(Task): A verbatim copy is needed of the lines from the one containing "What Blender Python" down to the one containing "wb.inputs[0].default_value = (1.0, 0.96, 0.90, 1);", inclusive. Print it with no pictures.

--------------------

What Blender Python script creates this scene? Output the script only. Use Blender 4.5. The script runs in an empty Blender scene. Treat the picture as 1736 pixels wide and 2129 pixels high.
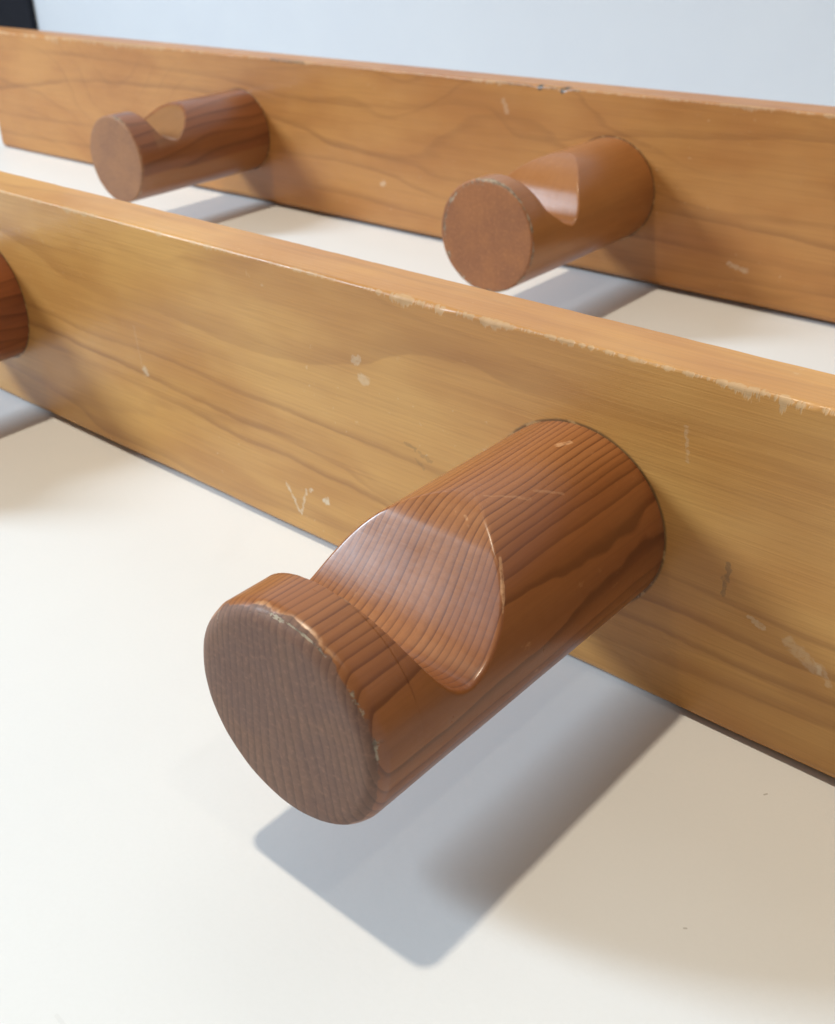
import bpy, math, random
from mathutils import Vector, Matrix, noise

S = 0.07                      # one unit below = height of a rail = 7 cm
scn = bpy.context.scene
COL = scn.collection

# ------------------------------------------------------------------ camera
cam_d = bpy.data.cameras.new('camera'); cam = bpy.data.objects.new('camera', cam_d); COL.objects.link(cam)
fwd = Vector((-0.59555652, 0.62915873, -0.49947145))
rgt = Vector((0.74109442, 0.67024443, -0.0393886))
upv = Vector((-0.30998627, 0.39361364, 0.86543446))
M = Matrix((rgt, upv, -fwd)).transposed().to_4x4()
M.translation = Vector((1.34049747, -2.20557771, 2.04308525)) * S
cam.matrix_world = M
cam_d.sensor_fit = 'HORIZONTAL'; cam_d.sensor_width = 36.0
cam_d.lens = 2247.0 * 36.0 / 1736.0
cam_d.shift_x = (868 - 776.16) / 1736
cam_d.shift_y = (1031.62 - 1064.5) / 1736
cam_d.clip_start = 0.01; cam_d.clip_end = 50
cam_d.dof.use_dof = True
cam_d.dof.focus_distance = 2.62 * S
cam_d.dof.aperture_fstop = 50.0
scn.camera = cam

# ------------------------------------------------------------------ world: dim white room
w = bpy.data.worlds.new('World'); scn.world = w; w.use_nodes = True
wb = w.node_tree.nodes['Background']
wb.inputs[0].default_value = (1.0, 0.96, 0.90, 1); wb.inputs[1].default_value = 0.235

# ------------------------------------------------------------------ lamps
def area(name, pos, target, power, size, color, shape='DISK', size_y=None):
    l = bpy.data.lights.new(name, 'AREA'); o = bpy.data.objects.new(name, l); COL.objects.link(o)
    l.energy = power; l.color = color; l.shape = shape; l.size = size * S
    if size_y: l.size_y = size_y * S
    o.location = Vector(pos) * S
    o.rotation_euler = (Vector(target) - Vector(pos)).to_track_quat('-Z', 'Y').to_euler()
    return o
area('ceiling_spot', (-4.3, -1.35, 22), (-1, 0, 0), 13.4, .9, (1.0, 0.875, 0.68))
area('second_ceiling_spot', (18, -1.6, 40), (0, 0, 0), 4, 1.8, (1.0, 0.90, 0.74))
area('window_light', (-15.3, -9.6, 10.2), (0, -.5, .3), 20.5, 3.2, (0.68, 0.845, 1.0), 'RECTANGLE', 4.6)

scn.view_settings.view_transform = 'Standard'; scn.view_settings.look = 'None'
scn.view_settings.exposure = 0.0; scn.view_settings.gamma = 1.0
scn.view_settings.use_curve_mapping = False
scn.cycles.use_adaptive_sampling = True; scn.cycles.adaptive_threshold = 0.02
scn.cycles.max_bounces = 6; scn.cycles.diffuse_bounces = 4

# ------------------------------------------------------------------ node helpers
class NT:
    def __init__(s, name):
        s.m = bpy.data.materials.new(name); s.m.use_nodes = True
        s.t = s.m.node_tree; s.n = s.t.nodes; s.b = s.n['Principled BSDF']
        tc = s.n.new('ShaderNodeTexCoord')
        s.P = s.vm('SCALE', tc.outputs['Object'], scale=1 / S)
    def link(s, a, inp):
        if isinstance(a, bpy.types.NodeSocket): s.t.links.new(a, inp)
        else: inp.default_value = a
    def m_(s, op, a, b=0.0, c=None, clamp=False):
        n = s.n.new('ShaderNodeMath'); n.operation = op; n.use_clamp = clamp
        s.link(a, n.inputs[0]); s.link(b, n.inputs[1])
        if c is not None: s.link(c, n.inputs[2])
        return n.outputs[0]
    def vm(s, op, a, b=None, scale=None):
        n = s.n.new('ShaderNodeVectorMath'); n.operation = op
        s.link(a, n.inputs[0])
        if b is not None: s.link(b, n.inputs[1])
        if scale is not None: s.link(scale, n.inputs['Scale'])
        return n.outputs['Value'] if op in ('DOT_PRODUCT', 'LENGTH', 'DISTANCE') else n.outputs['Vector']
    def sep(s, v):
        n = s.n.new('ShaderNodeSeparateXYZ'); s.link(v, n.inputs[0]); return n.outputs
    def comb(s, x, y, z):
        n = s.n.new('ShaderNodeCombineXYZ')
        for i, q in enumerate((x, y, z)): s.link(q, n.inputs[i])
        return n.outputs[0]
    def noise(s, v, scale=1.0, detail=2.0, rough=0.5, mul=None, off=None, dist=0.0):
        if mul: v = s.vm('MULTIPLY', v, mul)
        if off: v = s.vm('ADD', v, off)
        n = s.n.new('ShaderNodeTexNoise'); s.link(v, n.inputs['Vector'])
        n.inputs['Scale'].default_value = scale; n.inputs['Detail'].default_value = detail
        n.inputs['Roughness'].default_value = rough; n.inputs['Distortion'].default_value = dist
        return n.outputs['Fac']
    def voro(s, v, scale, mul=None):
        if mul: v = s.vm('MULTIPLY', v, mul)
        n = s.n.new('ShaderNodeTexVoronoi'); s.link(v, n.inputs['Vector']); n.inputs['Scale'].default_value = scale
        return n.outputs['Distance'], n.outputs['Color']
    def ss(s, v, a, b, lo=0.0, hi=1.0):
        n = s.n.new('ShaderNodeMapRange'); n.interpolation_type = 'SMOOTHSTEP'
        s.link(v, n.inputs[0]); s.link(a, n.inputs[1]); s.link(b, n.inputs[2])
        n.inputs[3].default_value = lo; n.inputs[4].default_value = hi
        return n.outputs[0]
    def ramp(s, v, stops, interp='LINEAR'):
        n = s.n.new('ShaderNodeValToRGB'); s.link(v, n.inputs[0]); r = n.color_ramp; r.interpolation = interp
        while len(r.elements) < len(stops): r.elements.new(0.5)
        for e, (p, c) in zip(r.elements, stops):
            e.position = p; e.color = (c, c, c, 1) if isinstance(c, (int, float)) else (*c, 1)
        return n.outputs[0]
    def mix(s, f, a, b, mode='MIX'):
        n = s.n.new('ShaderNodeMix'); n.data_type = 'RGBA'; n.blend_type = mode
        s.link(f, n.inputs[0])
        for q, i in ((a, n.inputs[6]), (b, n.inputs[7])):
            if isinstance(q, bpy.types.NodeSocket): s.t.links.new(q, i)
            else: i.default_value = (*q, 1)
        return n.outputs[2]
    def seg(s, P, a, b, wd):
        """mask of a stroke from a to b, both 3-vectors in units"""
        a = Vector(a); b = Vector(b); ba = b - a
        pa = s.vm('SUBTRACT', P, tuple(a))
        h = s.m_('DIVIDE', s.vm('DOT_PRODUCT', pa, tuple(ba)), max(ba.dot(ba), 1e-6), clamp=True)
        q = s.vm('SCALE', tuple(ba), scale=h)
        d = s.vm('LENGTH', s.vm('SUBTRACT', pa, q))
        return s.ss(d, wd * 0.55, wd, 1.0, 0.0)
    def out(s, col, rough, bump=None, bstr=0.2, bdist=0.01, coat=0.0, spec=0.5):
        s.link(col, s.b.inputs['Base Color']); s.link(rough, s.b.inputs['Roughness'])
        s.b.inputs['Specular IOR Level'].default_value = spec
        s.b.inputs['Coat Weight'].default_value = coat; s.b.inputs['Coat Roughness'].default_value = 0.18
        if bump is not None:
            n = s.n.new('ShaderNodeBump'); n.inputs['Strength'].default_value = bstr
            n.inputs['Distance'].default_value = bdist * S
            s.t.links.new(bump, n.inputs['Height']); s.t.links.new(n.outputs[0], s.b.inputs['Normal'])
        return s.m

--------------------

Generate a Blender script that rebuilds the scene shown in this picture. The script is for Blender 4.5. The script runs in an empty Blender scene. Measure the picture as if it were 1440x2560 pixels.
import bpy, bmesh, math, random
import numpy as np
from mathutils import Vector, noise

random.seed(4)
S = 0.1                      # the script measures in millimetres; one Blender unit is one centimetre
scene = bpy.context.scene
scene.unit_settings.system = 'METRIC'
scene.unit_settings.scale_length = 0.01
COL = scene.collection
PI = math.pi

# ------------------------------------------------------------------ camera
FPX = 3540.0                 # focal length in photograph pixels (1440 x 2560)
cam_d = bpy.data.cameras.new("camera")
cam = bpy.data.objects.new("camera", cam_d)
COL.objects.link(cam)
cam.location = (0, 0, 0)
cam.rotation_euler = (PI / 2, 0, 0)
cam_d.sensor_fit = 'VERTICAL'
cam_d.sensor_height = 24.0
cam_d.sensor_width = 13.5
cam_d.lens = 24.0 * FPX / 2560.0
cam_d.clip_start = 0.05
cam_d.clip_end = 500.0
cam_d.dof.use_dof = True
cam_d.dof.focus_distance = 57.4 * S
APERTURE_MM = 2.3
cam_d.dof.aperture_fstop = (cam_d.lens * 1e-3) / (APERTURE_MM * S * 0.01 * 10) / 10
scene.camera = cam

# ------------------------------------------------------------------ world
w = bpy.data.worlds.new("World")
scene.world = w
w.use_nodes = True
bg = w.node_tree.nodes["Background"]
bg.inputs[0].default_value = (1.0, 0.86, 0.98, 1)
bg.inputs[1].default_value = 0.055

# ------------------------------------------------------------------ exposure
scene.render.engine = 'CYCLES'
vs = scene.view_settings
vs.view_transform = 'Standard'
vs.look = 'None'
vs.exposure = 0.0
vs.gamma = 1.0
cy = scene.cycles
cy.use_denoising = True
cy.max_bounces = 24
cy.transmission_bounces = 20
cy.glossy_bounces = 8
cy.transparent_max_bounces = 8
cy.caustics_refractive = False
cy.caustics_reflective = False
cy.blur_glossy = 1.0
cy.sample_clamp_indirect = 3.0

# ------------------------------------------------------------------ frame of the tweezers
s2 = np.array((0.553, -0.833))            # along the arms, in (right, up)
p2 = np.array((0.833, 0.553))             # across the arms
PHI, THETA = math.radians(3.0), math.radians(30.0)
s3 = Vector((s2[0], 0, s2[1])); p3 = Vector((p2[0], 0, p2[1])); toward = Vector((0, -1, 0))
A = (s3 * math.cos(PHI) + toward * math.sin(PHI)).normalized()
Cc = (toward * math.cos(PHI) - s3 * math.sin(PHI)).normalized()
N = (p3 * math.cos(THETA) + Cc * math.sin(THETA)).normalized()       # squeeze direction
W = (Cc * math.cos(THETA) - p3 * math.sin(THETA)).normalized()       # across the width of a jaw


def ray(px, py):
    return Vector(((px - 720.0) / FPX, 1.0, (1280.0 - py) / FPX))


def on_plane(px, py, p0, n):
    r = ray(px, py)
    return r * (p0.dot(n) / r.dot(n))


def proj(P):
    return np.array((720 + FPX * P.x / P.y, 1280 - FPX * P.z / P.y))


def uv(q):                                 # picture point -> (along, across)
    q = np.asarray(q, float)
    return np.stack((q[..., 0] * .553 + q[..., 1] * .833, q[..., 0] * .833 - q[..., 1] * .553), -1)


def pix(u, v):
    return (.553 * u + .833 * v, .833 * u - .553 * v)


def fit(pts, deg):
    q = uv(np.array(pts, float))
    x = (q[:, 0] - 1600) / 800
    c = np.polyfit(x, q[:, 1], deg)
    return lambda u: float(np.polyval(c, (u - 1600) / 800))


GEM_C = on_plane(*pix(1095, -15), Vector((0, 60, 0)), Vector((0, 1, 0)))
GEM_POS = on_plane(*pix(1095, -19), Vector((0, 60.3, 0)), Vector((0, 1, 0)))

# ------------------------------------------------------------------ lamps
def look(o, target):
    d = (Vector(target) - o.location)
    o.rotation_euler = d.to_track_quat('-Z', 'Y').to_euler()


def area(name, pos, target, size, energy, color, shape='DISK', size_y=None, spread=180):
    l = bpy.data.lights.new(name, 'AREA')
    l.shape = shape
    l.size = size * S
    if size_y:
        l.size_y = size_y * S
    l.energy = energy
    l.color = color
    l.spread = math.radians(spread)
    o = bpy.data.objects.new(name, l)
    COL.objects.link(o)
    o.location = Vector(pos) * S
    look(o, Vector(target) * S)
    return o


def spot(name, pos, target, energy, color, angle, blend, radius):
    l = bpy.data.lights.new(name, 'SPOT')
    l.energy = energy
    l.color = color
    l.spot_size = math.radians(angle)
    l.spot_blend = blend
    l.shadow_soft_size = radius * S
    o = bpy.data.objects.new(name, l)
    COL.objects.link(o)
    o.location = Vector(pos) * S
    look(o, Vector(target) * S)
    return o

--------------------

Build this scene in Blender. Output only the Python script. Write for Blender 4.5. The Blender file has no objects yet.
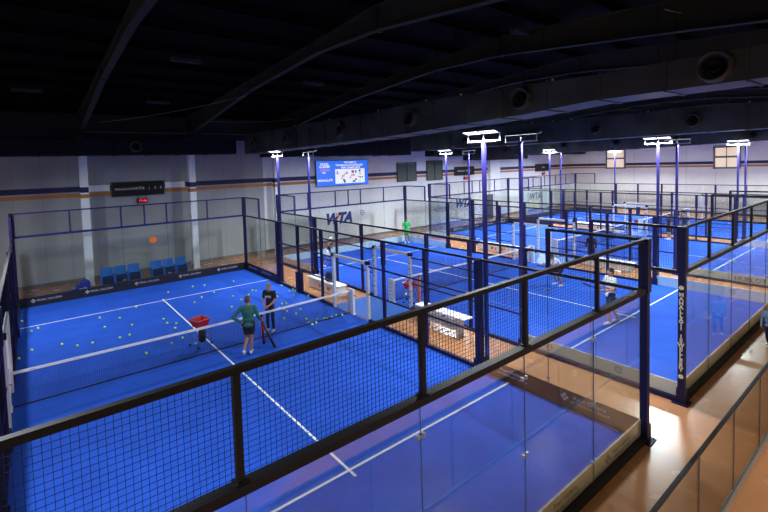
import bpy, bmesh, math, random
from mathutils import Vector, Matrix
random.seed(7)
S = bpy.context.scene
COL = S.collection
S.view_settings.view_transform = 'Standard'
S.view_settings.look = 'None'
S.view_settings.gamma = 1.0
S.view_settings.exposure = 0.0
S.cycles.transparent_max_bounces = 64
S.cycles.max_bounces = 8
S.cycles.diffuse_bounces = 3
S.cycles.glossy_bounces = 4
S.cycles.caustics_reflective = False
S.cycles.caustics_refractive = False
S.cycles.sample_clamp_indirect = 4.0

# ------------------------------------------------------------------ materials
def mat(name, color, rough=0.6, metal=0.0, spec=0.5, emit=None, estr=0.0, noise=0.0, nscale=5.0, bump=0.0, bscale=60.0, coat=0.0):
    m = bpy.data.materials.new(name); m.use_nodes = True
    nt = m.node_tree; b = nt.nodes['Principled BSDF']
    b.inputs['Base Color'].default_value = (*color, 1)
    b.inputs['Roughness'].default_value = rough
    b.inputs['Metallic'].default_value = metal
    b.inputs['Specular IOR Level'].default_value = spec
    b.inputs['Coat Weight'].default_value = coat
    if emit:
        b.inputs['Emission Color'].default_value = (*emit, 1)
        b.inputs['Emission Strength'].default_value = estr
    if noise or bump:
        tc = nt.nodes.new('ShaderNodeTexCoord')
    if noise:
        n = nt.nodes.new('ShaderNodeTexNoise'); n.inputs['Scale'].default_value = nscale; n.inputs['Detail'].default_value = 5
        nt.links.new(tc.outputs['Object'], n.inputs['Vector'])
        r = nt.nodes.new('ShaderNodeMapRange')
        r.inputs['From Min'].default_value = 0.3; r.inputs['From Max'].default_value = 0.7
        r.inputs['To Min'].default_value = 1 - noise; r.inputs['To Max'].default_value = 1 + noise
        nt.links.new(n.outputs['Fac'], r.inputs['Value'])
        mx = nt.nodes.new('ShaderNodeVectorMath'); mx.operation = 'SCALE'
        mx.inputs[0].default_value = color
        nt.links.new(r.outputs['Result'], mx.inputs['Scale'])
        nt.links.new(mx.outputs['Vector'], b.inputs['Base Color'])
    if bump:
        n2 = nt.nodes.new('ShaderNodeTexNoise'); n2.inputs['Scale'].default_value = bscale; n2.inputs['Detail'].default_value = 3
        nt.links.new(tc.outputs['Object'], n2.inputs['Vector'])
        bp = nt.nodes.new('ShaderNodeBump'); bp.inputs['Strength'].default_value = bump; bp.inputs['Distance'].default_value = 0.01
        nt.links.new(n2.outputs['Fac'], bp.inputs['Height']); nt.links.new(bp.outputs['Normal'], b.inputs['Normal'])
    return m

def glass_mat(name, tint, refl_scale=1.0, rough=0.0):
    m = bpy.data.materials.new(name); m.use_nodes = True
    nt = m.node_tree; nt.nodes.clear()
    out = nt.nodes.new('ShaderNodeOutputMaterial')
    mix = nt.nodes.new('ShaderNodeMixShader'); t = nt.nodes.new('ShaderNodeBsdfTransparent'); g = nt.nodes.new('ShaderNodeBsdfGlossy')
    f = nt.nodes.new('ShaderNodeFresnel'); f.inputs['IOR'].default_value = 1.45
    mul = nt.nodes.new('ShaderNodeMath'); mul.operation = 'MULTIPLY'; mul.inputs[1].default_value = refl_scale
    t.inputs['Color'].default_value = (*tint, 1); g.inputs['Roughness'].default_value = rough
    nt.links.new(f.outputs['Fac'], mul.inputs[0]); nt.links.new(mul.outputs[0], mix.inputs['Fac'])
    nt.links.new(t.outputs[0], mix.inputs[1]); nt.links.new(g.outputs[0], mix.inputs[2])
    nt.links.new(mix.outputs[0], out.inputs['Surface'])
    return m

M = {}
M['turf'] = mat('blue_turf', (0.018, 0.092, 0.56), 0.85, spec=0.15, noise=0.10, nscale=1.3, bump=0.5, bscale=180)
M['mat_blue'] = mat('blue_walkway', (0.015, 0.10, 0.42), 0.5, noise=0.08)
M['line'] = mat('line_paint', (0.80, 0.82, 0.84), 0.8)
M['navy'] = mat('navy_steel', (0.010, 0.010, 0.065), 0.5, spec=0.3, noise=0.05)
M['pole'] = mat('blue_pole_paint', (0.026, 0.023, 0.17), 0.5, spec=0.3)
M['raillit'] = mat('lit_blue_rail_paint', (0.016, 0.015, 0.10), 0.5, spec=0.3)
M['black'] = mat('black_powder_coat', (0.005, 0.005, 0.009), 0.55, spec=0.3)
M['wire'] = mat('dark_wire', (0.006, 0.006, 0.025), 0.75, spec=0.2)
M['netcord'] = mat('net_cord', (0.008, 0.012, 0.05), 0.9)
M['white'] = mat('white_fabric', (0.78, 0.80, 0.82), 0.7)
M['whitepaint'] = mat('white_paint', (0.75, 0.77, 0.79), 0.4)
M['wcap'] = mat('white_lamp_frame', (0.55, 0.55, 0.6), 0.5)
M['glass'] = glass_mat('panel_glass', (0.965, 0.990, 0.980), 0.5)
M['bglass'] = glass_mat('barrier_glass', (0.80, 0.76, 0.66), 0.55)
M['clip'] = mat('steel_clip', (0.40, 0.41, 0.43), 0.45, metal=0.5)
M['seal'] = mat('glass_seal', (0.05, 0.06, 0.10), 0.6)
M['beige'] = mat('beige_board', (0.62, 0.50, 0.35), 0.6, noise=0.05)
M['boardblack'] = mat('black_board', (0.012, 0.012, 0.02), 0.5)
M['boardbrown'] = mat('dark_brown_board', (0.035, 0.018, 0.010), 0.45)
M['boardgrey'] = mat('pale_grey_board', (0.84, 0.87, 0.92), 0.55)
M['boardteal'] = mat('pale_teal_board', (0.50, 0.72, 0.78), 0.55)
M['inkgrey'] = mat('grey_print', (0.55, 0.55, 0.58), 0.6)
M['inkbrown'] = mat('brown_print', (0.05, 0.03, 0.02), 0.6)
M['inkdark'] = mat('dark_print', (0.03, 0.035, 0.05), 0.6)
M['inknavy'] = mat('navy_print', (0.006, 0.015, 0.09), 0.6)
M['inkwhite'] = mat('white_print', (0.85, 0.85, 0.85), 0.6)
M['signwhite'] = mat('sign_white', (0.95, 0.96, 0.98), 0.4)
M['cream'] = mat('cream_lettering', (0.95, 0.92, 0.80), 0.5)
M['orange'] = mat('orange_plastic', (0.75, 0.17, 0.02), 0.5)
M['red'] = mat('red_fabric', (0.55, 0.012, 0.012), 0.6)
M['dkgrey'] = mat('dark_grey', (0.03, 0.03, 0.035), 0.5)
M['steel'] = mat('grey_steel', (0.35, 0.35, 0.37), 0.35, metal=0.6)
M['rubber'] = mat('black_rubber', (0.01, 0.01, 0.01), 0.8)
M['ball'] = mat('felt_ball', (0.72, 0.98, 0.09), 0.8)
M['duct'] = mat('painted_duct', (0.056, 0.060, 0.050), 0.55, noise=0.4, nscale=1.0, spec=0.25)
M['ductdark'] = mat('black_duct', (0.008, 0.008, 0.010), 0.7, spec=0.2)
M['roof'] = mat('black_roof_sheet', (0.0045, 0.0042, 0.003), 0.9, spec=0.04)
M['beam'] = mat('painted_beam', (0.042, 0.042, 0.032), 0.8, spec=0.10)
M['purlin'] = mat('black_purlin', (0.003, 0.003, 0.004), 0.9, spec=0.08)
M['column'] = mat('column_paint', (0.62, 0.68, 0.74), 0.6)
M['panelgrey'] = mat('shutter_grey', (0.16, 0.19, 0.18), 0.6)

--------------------

(Finished answer):
What Blender Python script creates this scene? Output the script only. Use Blender 4.5. The script runs in an empty Blender scene. Treat the picture as 1736 pixels wide and 2129 pixels high.
import bpy, math, random
from mathutils import Vector, Matrix, noise

S = 0.07                      # one unit below = height of a rail = 7 cm
scn = bpy.context.scene
COL = scn.collection

# ------------------------------------------------------------------ camera
cam_d = bpy.data.cameras.new('camera'); cam = bpy.data.objects.new('camera', cam_d); COL.objects.link(cam)
fwd = Vector((-0.59555652, 0.62915873, -0.49947145))
rgt = Vector((0.74109442, 0.67024443, -0.0393886))
upv = Vector((-0.30998627, 0.39361364, 0.86543446))
M = Matrix((rgt, upv, -fwd)).transposed().to_4x4()
M.translation = Vector((1.34049747, -2.20557771, 2.04308525)) * S
cam.matrix_world = M
cam_d.sensor_fit = 'HORIZONTAL'; cam_d.sensor_width = 36.0
cam_d.lens = 2247.0 * 36.0 / 1736.0
cam_d.shift_x = (868 - 776.16) / 1736
cam_d.shift_y = (1031.62 - 1064.5) / 1736
cam_d.clip_start = 0.01; cam_d.clip_end = 50
cam_d.dof.use_dof = True
cam_d.dof.focus_distance = 2.62 * S
cam_d.dof.aperture_fstop = 50.0
scn.camera = cam

# ------------------------------------------------------------------ world: dim white room
w = bpy.data.worlds.new('World'); scn.world = w; w.use_nodes = True
wb = w.node_tree.nodes['Background']
wb.inputs[0].default_value = (1.0, 0.96, 0.90, 1); wb.inputs[1].default_value = 0.235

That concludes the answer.